* Directions
Your task is to transcribe the data in full.
# Start of Collected material
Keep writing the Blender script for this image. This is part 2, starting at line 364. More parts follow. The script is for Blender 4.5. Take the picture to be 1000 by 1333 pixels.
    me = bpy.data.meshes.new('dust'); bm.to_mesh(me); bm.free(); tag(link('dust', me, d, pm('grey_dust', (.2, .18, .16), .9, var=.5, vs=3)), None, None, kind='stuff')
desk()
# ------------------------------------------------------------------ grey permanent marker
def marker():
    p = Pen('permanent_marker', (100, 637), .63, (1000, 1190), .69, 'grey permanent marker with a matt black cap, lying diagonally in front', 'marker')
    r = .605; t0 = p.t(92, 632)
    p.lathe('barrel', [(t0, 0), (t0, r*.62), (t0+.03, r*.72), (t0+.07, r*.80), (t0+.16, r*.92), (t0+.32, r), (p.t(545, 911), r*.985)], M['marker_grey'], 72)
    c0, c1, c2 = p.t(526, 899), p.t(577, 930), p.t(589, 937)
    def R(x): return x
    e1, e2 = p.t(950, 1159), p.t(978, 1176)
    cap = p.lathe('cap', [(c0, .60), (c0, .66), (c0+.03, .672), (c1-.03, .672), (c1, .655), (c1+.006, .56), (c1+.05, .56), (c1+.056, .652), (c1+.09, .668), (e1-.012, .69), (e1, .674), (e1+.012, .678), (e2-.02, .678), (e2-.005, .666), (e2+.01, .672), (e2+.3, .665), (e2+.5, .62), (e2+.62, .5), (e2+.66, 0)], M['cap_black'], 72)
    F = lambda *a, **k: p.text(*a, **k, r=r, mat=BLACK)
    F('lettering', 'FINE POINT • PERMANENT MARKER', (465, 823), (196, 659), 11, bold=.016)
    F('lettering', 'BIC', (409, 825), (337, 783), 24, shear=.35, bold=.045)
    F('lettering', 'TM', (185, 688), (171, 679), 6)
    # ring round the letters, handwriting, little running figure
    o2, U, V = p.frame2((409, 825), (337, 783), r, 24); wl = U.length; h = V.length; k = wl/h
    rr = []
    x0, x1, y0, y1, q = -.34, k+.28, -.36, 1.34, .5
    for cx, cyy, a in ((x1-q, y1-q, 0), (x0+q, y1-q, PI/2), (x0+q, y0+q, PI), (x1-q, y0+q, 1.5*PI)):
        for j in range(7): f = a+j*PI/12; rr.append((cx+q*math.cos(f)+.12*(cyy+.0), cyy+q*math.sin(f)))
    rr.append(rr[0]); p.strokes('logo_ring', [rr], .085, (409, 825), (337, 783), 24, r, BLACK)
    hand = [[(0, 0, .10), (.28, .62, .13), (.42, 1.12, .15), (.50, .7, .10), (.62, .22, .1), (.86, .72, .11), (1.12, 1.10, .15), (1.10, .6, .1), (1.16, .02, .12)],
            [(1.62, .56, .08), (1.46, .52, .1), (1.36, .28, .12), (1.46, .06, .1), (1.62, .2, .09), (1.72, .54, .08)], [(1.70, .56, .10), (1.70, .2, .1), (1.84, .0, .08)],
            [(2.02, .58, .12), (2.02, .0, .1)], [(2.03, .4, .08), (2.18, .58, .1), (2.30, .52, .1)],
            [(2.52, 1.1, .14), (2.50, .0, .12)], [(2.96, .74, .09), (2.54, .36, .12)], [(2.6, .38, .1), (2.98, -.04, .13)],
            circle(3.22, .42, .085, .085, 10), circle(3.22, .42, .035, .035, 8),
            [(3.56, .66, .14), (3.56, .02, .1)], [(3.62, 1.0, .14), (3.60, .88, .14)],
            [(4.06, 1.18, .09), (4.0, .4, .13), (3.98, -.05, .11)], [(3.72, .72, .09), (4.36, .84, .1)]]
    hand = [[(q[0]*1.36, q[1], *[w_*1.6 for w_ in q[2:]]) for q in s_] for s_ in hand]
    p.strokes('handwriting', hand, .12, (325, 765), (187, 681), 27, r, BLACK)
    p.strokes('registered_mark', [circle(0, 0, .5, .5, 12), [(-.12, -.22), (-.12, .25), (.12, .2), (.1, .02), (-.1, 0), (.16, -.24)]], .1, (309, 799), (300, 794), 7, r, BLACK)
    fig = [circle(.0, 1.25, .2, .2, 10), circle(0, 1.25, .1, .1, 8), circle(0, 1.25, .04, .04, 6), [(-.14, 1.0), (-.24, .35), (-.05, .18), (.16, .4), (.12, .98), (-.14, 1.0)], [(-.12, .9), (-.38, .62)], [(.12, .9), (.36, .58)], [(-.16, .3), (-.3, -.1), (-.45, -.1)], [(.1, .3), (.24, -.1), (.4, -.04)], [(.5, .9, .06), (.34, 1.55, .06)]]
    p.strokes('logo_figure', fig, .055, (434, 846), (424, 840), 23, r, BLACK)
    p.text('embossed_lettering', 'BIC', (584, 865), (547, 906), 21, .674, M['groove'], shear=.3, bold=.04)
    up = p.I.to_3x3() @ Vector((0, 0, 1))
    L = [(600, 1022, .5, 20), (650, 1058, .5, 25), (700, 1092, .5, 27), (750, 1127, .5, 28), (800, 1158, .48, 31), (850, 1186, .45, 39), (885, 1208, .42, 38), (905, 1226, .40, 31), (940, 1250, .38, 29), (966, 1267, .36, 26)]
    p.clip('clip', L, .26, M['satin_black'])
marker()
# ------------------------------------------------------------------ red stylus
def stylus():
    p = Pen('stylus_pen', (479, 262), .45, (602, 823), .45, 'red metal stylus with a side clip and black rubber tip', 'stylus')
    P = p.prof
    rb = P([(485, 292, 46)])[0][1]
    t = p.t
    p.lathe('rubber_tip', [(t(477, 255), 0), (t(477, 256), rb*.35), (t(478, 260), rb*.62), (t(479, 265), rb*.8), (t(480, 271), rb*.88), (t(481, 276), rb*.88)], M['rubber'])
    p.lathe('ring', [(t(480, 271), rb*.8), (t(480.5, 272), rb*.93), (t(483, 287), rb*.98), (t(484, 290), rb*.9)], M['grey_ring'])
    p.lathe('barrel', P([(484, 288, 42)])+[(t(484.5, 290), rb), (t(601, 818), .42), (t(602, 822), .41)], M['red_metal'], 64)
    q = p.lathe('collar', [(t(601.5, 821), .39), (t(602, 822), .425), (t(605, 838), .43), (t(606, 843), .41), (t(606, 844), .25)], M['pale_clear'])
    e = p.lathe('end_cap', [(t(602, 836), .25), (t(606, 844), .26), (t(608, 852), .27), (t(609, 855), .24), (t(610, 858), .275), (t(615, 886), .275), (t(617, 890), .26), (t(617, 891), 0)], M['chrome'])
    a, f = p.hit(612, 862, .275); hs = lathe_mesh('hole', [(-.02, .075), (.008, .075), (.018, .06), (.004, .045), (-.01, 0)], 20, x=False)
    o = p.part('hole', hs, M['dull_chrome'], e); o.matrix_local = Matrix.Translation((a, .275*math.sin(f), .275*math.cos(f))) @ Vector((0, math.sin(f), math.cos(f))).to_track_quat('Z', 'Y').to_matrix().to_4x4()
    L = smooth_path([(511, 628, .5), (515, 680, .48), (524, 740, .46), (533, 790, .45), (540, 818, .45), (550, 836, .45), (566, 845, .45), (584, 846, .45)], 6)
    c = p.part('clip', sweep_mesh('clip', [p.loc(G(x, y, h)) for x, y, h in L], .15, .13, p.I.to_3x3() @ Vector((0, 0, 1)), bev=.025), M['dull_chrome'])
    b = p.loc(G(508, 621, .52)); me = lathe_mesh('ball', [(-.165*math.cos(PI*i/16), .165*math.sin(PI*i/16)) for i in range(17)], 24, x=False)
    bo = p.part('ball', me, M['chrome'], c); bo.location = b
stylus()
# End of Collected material
* Exercise output
Keep writing the Blender script for this image. This is part 2, starting at line 364. More parts follow. The script is for Blender 4.5. Take the picture to be 1000 by 1333 pixels.
    me = bpy.data.meshes.new('dust'); bm.to_mesh(me); bm.free(); tag(link('dust', me, d, pm('grey_dust', (.2, .18, .16), .9, var=.5, vs=3)), None, None, kind='stuff')
desk()
# ------------------------------------------------------------------ grey permanent marker
def marker():
    p = Pen('permanent_marker', (100, 637), .63, (1000, 1190), .69, 'grey permanent marker with a matt black cap, lying diagonally in front', 'marker')
    r = .605; t0 = p.t(92, 632)
    p.lathe('barrel', [(t0, 0), (t0, r*.62), (t0+.03, r*.72), (t0+.07, r*.80), (t0+.16, r*.92), (t0+.32, r), (p.t(545, 911), r*.985)], M['marker_grey'], 72)
    c0, c1, c2 = p.t(526, 899), p.t(577, 930), p.t(589, 937)
    def R(x): return x
    e1, e2 = p.t(950, 1159), p.t(978, 1176)
    cap = p.lathe('cap', [(c0, .60), (c0, .66), (c0+.03, .672), (c1-.03, .672), (c1, .655), (c1+.006, .56), (c1+.05, .56), (c1+.056, .652), (c1+.09, .668), (e1-.012, .69), (e1, .674), (e1+.012, .678), (e2-.02, .678), (e2-.005, .666), (e2+.01, .672), (e2+.3, .665), (e2+.5, .62), (e2+.62, .5), (e2+.66, 0)], M['cap_black'], 72)
    F = lambda *a, **k: p.text(*a, **k, r=r, mat=BLACK)
    F('lettering', 'FINE POINT • PERMANENT MARKER', (465, 823), (196, 659), 11, bold=.016)
    F('lettering', 'BIC', (409, 825), (337, 783), 24, shear=.35, bold=.045)
    F('lettering', 'TM', (185, 688), (171, 679), 6)
    # ring round the letters, handwriting, little running figure
    o2, U, V = p.frame2((409, 825), (337, 783), r, 24); wl = U.length; h = V.length; k = wl/h
    rr = []
    x0, x1, y0, y1, q = -.34, k+.28, -.36, 1.34, .5
    for cx, cyy, a in ((x1-q, y1-q, 0), (x0+q, y1-q, PI/2), (x0+q, y0+q, PI), (x1-q, y0+q, 1.5*PI)):
        for j in range(7): f = a+j*PI/12; rr.append((cx+q*math.cos(f)+.12*(cyy+.0), cyy+q*math.sin(f)))
    rr.append(rr[0]); p.strokes('logo_ring', [rr], .085, (409, 825), (337, 783), 24, r, BLACK)
    hand = [[(0, 0, .10), (.28, .62, .13), (.42, 1.12, .15), (.50, .7, .10), (.62, .22, .1), (.86, .72, .11), (1.12, 1.10, .15), (1.10, .6, .1), (1.16, .02, .12)],
            [(1.62, .56, .08), (1.46, .52, .1), (1.36, .28, .12), (1.46, .06, .1), (1.62, .2, .09), (1.72, .54, .08)], [(1.70, .56, .10), (1.70, .2, .1), (1.84, .0, .08)],
            [(2.02, .58, .12), (2.02, .0, .1)], [(2.03, .4, .08), (2.18, .58, .1), (2.30, .52, .1)],
            [(2.52, 1.1, .14), (2.50, .0, .12)], [(2.96, .74, .09), (2.54, .36, .12)], [(2.6, .38, .1), (2.98, -.04, .13)],
            circle(3.22, .42, .085, .085, 10), circle(3.22, .42, .035, .035, 8),
            [(3.56, .66, .14), (3.56, .02, .1)], [(3.62, 1.0, .14), (3.60, .88, .14)],
            [(4.06, 1.18, .09), (4.0, .4, .13), (3.98, -.05, .11)], [(3.72, .72, .09), (4.36, .84, .1)]]
    hand = [[(q[0]*1.36, q[1], *[w_*1.6 for w_ in q[2:]]) for q in s_] for s_ in hand]
    p.strokes('handwriting', hand, .12, (325, 765), (187, 681), 27, r, BLACK)
    p.strokes('registered_mark', [circle(0, 0, .5, .5, 12), [(-.12, -.22), (-.12, .25), (.12, .2), (.1, .02), (-.1, 0), (.16, -.24)]], .1, (309, 799), (300, 794), 7, r, BLACK)
    fig = [circle(.0, 1.25, .2, .2, 10), circle(0, 1.25, .1, .1, 8), circle(0, 1.25, .04, .04, 6), [(-.14, 1.0), (-.24, .35), (-.05, .18), (.16, .4), (.12, .98), (-.14, 1.0)], [(-.12, .9), (-.38, .62)], [(.12, .9), (.36, .58)], [(-.16, .3), (-.3, -.1), (-.45, -.1)], [(.1, .3), (.24, -.1), (.4, -.04)], [(.5, .9, .06), (.34, 1.55, .06)]]
    p.strokes('logo_figure', fig, .055, (434, 846), (424, 840), 23, r, BLACK)
    p.text('embossed_lettering', 'BIC', (584, 865), (547, 906), 21, .674, M['groove'], shear=.3, bold=.04)
    up = p.I.to_3x3() @ Vector((0, 0, 1))
    L = [(600, 1022, .5, 20), (650, 1058, .5, 25), (700, 1092, .5, 27), (750, 1127, .5, 28), (800, 1158, .48, 31), (850, 1186, .45, 39), (885, 1208, .42, 38), (905, 1226, .40, 31), (940, 1250, .38, 29), (966, 1267, .36, 26)]
    p.clip('clip', L, .26, M['satin_black'])
marker()
# ------------------------------------------------------------------ red stylus
def stylus():
    p = Pen('stylus_pen', (479, 262), .45, (602, 823), .45, 'red metal stylus with a side clip and black rubber tip', 'stylus')
    P = p.prof
    rb = P([(485, 292, 46)])[0][1]
    t = p.t
    p.lathe('rubber_tip', [(t(477, 255), 0), (t(477, 256), rb*.35), (t(478, 260), rb*.62), (t(479, 265), rb*.8), (t(480, 271), rb*.88), (t(481, 276), rb*.88)], M['rubber'])
    p.lathe('ring', [(t(480, 271), rb*.8), (t(480.5, 272), rb*.93), (t(483, 287), rb*.98), (t(484, 290), rb*.9)], M['grey_ring'])
    p.lathe('barrel', P([(484, 288, 42)])+[(t(484.5, 290), rb), (t(601, 818), .42), (t(602, 822), .41)], M['red_metal'], 64)
    q = p.lathe('collar', [(t(601.5, 821), .39), (t(602, 822), .425), (t(605, 838), .43), (t(606, 843), .41), (t(606, 844), .25)], M['pale_clear'])
    e = p.lathe('end_cap', [(t(602, 836), .25), (t(606, 844), .26), (t(608, 852), .27), (t(609, 855), .24), (t(610, 858), .275), (t(615, 886), .275), (t(617, 890), .26), (t(617, 891), 0)], M['chrome'])
    a, f = p.hit(612, 862, .275); hs = lathe_mesh('hole', [(-.02, .075), (.008, .075), (.018, .06), (.004, .045), (-.01, 0)], 20, x=False)
    o = p.part('hole', hs, M['dull_chrome'], e); o.matrix_local = Matrix.Translation((a, .275*math.sin(f), .275*math.cos(f))) @ Vector((0, math.sin(f), math.cos(f))).to_track_quat('Z', 'Y').to_matrix().to_4x4()
    L = smooth_path([(511, 628, .5), (515, 680, .48), (524, 740, .46), (533, 790, .45), (540, 818, .45), (550, 836, .45), (566, 845, .45), (584, 846, .45)], 6)
    c = p.part('clip', sweep_mesh('clip', [p.loc(G(x, y, h)) for x, y, h in L], .15, .13, p.I.to_3x3() @ Vector((0, 0, 1)), bev=.025), M['dull_chrome'])
    b = p.loc(G(508, 621, .52)); me = lathe_mesh('ball', [(-.165*math.cos(PI*i/16), .165*math.sin(PI*i/16)) for i in range(17)], 24, x=False)
    bo = p.part('ball', me, M['chrome'], c); bo.location = b
stylus()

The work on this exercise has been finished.